• _Records with scene code_
★ ★ ★ ★ ★ ★ ★

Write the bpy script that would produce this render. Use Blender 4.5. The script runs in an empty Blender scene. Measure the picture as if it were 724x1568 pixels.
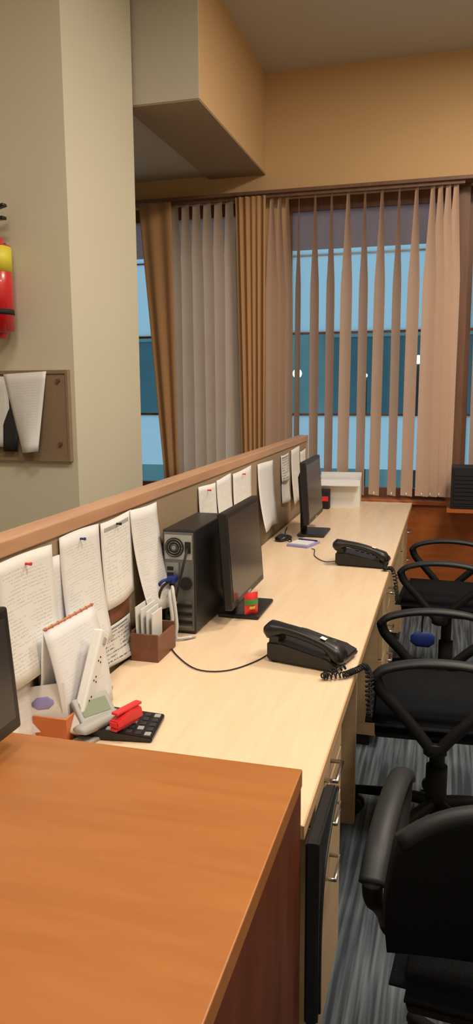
import bpy, bmesh, math, random
from mathutils import Vector, Matrix
random.seed(7)
C=bpy.context; D=bpy.data
sc=C.scene
sc.view_settings.view_transform='Standard'

# ---------------- materials ----------------
def lin(c):
    return tuple(((x/255)/12.92 if x/255<=0.04045 else ((x/255+0.055)/1.055)**2.4) for x in c)+(1,)
def newmat(name):
    m=D.materials.new(name); m.use_nodes=True
    return m, m.node_tree.nodes, m.node_tree.links, m.node_tree.nodes['Principled BSDF']
def plain(name,c,rough=0.6,metal=0,var=0.06,scale=30,bump=0.0,emit=0,spec=0.5,coat=0):
    m,n,l,b=newmat(name)
    tc=n.new('ShaderNodeTexCoord'); no=n.new('ShaderNodeTexNoise'); no.inputs['Scale'].default_value=scale
    no.inputs['Detail'].default_value=4
    l.new(tc.outputs['Object'],no.inputs['Vector'])
    mx=n.new('ShaderNodeMix'); mx.data_type='RGBA'
    cc=lin(c)
    mx.inputs[6].default_value=tuple(max(0,x*(1-var)) for x in cc[:3])+(1,)
    mx.inputs[7].default_value=tuple(min(1,x*(1+var)) for x in cc[:3])+(1,)
    l.new(no.outputs['Fac'],mx.inputs[0]); l.new(mx.outputs[2],b.inputs['Base Color'])
    b.inputs['Roughness'].default_value=rough; b.inputs['Metallic'].default_value=metal
    b.inputs['Specular IOR Level'].default_value=spec
    b.inputs['Coat Weight'].default_value=coat
    if bump:
        bp=n.new('ShaderNodeBump'); bp.inputs['Strength'].default_value=bump; bp.inputs['Distance'].default_value=0.01
        l.new(no.outputs['Fac'],bp.inputs['Height']); l.new(bp.outputs[0],b.inputs['Normal'])
    if emit:
        b.inputs['Emission Color'].default_value=cc; b.inputs['Emission Strength'].default_value=emit
    return m
def wood(name,c1,c2,rough=0.35,stretch=(1,12,12),scale=3,spec=0.4):
    m,n,l,b=newmat(name)
    tc=n.new('ShaderNodeTexCoord'); mp=n.new('ShaderNodeMapping'); mp.inputs['Scale'].default_value=stretch
    no=n.new('ShaderNodeTexNoise'); no.inputs['Scale'].default_value=scale; no.inputs['Detail'].default_value=6; no.inputs['Distortion'].default_value=.6
    l.new(tc.outputs['Object'],mp.inputs[0]); l.new(mp.outputs[0],no.inputs['Vector'])
    cr=n.new('ShaderNodeValToRGB'); cr.color_ramp.elements[0].position=.3; cr.color_ramp.elements[1].position=.7
    cr.color_ramp.elements[0].color=lin(c1); cr.color_ramp.elements[1].color=lin(c2)
    l.new(no.outputs['Fac'],cr.inputs[0]); l.new(cr.outputs[0],b.inputs['Base Color'])
    b.inputs['Roughness'].default_value=rough; b.inputs['Specular IOR Level'].default_value=spec
    return m
def paper_mat(name,dens=26,c=(224,224,223),ink=(120,120,126),header=False,table=False,k=.32):
    m,n,l,b=newmat(name)
    tc=n.new('ShaderNodeTexCoord'); sep=n.new('ShaderNodeSeparateXYZ'); l.new(tc.outputs['UV'],sep.inputs[0])
    def math_(op,a,bv=None,c_=None):
        k=n.new('ShaderNodeMath'); k.operation=op
        for i,x in enumerate((a,bv,c_)):
            if x is None: continue
            if isinstance(x,(int,float)): k.inputs[i].default_value=x
            else: l.new(x,k.inputs[i])
        return k.outputs[0]
    U,V=sep.outputs[0],sep.outputs[1]
    row=math_('FRACT',math_('MULTIPLY',V,dens))
    line=math_('LESS_THAN',row,.36)
    mp=n.new('ShaderNodeMapping'); mp.inputs['Scale'].default_value=(46,dens,1); l.new(tc.outputs['UV'],mp.inputs[0])
    no=n.new('ShaderNodeTexNoise'); no.inputs['Scale'].default_value=1.0; no.inputs['Detail'].default_value=1; l.new(mp.outputs[0],no.inputs['Vector'])
    word=math_('GREATER_THAN',no.outputs['Fac'],.47)
    mp2=n.new('ShaderNodeMapping'); mp2.inputs['Scale'].default_value=(1.6,7,1); l.new(tc.outputs['UV'],mp2.inputs[0])
    no2=n.new('ShaderNodeTexNoise'); no2.inputs['Scale'].default_value=1.0; l.new(mp2.outputs[0],no2.inputs['Vector'])
    para=math_('GREATER_THAN',no2.outputs['Fac'],.44)
    mu=math_('MULTIPLY',math_('GREATER_THAN',U,.1),math_('LESS_THAN',U,.9))
    mv=math_('MULTIPLY',math_('GREATER_THAN',V,.08),math_('LESS_THAN',V,.9))
    t=math_('MULTIPLY',math_('MULTIPLY',line,word),math_('MULTIPLY',para,math_('MULTIPLY',mu,mv)))
    t=math_('MULTIPLY',t,k)
    if table:
        gu=math_('LESS_THAN',math_('FRACT',math_('MULTIPLY',U,5)),.04)
        t=math_('MAXIMUM',t,math_('MULTIPLY',math_('MULTIPLY',gu,math_('MULTIPLY',mu,mv)),.3))
    if header:
        hd=math_('MULTIPLY',math_('MULTIPLY',math_('GREATER_THAN',V,.88),math_('LESS_THAN',V,.93)),mu)
        t=math_('MAXIMUM',t,math_('MULTIPLY',hd,.7))
    mx=n.new('ShaderNodeMix'); mx.data_type='RGBA'; mx.inputs[6].default_value=lin(c); mx.inputs[7].default_value=lin(ink)
    l.new(t,mx.inputs[0]); l.new(mx.outputs[2],b.inputs['Base Color']); b.inputs['Roughness'].default_value=.8
    b.inputs['Specular IOR Level'].default_value=.2
    return m
def translucent(name,c,ct,mix=.5,var=.1,scale=8,stretch=(1,1,1)):
    m,n,l,b=newmat(name); out=n['Material Output']
    tc=n.new('ShaderNodeTexCoord'); mp=n.new('ShaderNodeMapping'); mp.inputs['Scale'].default_value=stretch
    no=n.new('ShaderNodeTexNoise'); no.inputs['Scale'].default_value=scale
    l.new(tc.outputs['Object'],mp.inputs[0]); l.new(mp.outputs[0],no.inputs['Vector'])
    mx=n.new('ShaderNodeMix'); mx.data_type='RGBA'; cc=lin(c)
    mx.inputs[6].default_value=tuple(x*(1-var) for x in cc[:3])+(1,); mx.inputs[7].default_value=tuple(min(1,x*(1+var)) for x in cc[:3])+(1,)
    l.new(no.outputs['Fac'],mx.inputs[0]); l.new(mx.outputs[2],b.inputs['Base Color']); b.inputs['Roughness'].default_value=.85
    b.inputs['Specular IOR Level'].default_value=.15
    tr=n.new('ShaderNodeBsdfTranslucent'); tr.inputs[0].default_value=lin(ct)
    ms=n.new('ShaderNodeMixShader'); ms.inputs[0].default_value=mix
    l.new(b.outputs[0],ms.inputs[1]); l.new(tr.outputs[0],ms.inputs[2]); l.new(ms.outputs[0],out.inputs[0])
    return m

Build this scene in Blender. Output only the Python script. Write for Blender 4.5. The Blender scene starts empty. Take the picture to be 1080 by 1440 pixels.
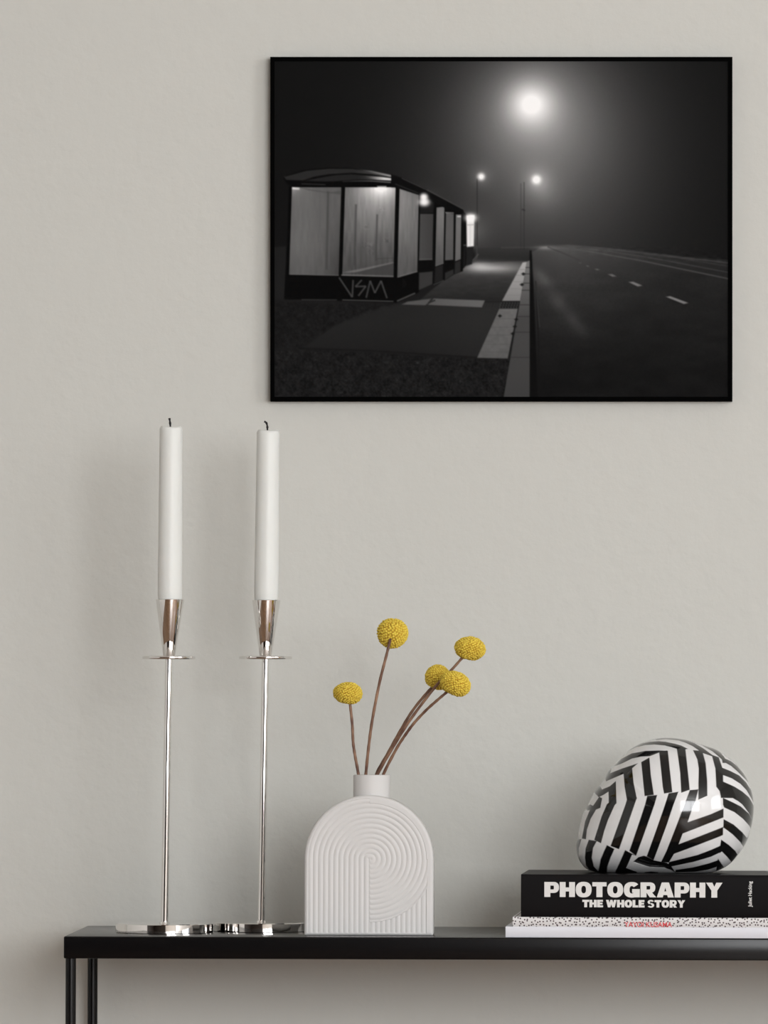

★ ★ ★ ★ ★ ★ ★

• _Task statement_
Locate each line with the word "script" and copy it.

• _Complete output_
Write the bpy script that would produce this render. Use Blender 4.5. The script runs in an empty Blender scene. Measure the picture as if it were 724x1568 pixels.
Build this scene in Blender. Output only the Python script. Write for Blender 4.5. The Blender scene starts empty. Take the picture to be 1080 by 1440 pixels.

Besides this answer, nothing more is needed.